Fannie, Freddie G-Fee Increases No Panacea for Private Market: Report

Higher fees charged by Fannie Mae and Freddie Mac to bring private capital back in the mortgage market might actually backfire by reducing borrower demand for home loans or by simply shifting the risk of losses to another government agency.

That's the conclusion of a report issued Tuesday morning by the inspector general of the Federal Housing Finance Agency, the conservator of Fannie and Freddie.

The report by the Office of Inspector General Steve Linick shines a light on the charges known as guarantee fees that are embedded in the cost of home loans backed by Fannie and Freddie to protect investors from potential losses. Guarantee fees became something of a political football last year when they were raised to help offset temporary reductions in federal payroll taxes.

But they have become a huge profit generator helping the government-sponsored enterprises repay the taxpayer bailout in 2008. Last year, Fannie and Freddie generated $12.5 billion in revenues from guarantee fees, which have nearly doubled since 2011 to between 50 and 55 basis points.

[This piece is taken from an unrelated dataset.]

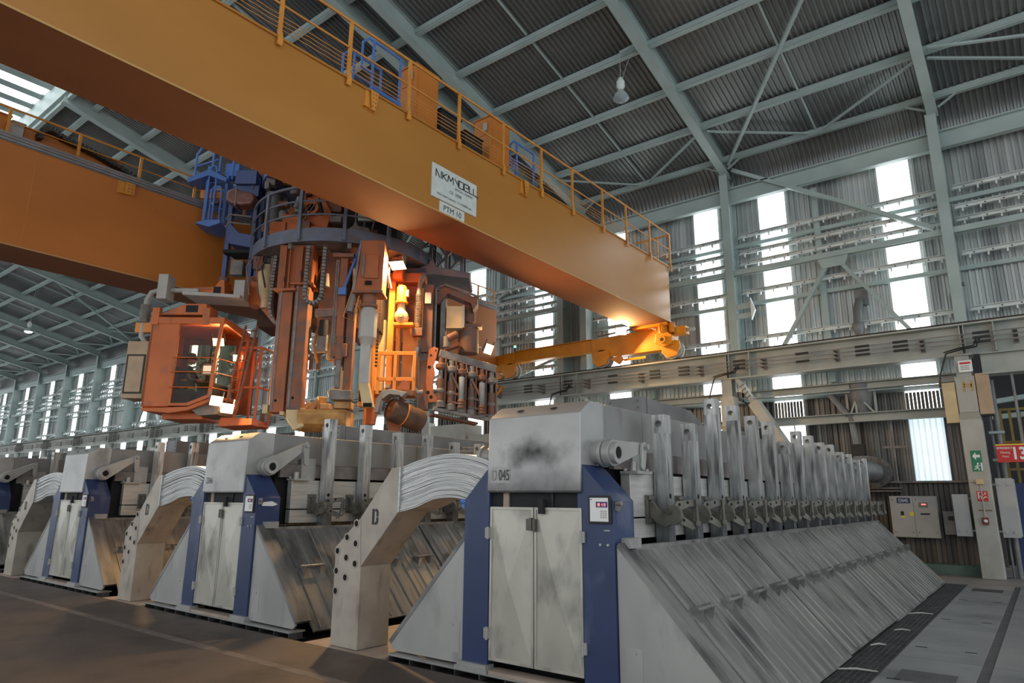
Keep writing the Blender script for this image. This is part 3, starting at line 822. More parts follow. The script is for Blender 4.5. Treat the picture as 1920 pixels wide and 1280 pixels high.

While no one disputes that g-fees were set too low during the last housing boom, when they averaged about 21 basis points from 2004 to 2007, it may be far too early to determine if raising them will encourage private capital will come back in.

The FHFA has said the intent of raising g-fees is to narrow the cost between what Fannie and Freddie charge lenders to deliver large volumes of loans and what private lenders would pay to package loans into private-label securitizations.

When Edward J. DeMarco, FHFA's acting director, announced guarantee fee pricing increases last year, he said the changes "will move Fannie Mae and Freddie Mac pricing closer to the level one might expect to see if mortgage credit risk was borne solely by private capital."

But the OIG report appears skeptical that private lenders will come back into the market, and indeed many bankers have said the same thing privately, arguing that private investors are unlikely to support the mortgage market without a government guarantee, or backstop, against potential losses. 

"Significant guarantee fee increases, under some scenarios, could result in higher mortgage borrowing costs and dampen both consumer demand for housing and private sector interest in mortgage credit risk," the report states.

The report also claims that certain efforts to combat abusive lending practices, such as the Consumer Financial Protection Bureau's proposal to require lenders to ensure that borrowers can repay their mortgages, "could limit private-sector incentives to invest in additional mortgage credit risk."

Michael Kao, the founder and CEO of the hedge fund Akanthos Capital Management in Woodland Hills, Calif., says g-fees would need rise to between 80 and 85 basis points "before private competition would be incented to dip their toe in."

"It definitely doesn't seem like g-fees have been raised enough," said Kao. "We're still in this little protected bubble of subsidized housing and given the fact that Fannie and Freddie's market share has gone from 50% during the housing boom to 90% currently, I would whole-heartedly say that it has not had the desired effect."

The FHFA rejected the OIG's two primary recommendations.

The agency balked at developing performance measures or a specific definition of what constitutes "increased private sector investment in mortgage credit risk."

Sandra Thompson, an FHFA deputy director, said in a June 26 memo that the private-label market is coming back, albeit slowly.

"We have seen a small scale birth of a new issue market for mortgage securities backed by newly originated loans," Thompson wrote to Richard Parker, the FHFA-OIG's director of policy, oversight and review.

The FHFA also disagreed with the OIG's recommendation that it establish a formal working relationship with the Federal Housing Administration to collaborate on pricing initiatives, saying it already does so on an informal basis.

For now, the guarantee fee increases are providing a huge benefit to taxpayers and it seems strange that the inspector general is would suggest that FHFA and FHA collude on pricing. But the problem is that higher fees charged by Fannie and Freddie and having the unintended effect of pushing borrowers to the FHA, which has said it will discontinue further insurance premium increases.

"The potential exists that a resulting pricing disparity between guarantee fees and insurance premiums could shift a portion of (Fannie and Freddie's) mortgage business and its associated risks to FHA's market without an overall increase in private sector investment in mortgage credit risk," the report states.

The report also noted that a lack of communications between FHFA and FHA "has limited the transparency of their respective pricing initiatives [and] consequently there is a limited basis for Congress, market participants and the public to assess," their actions and comment on them.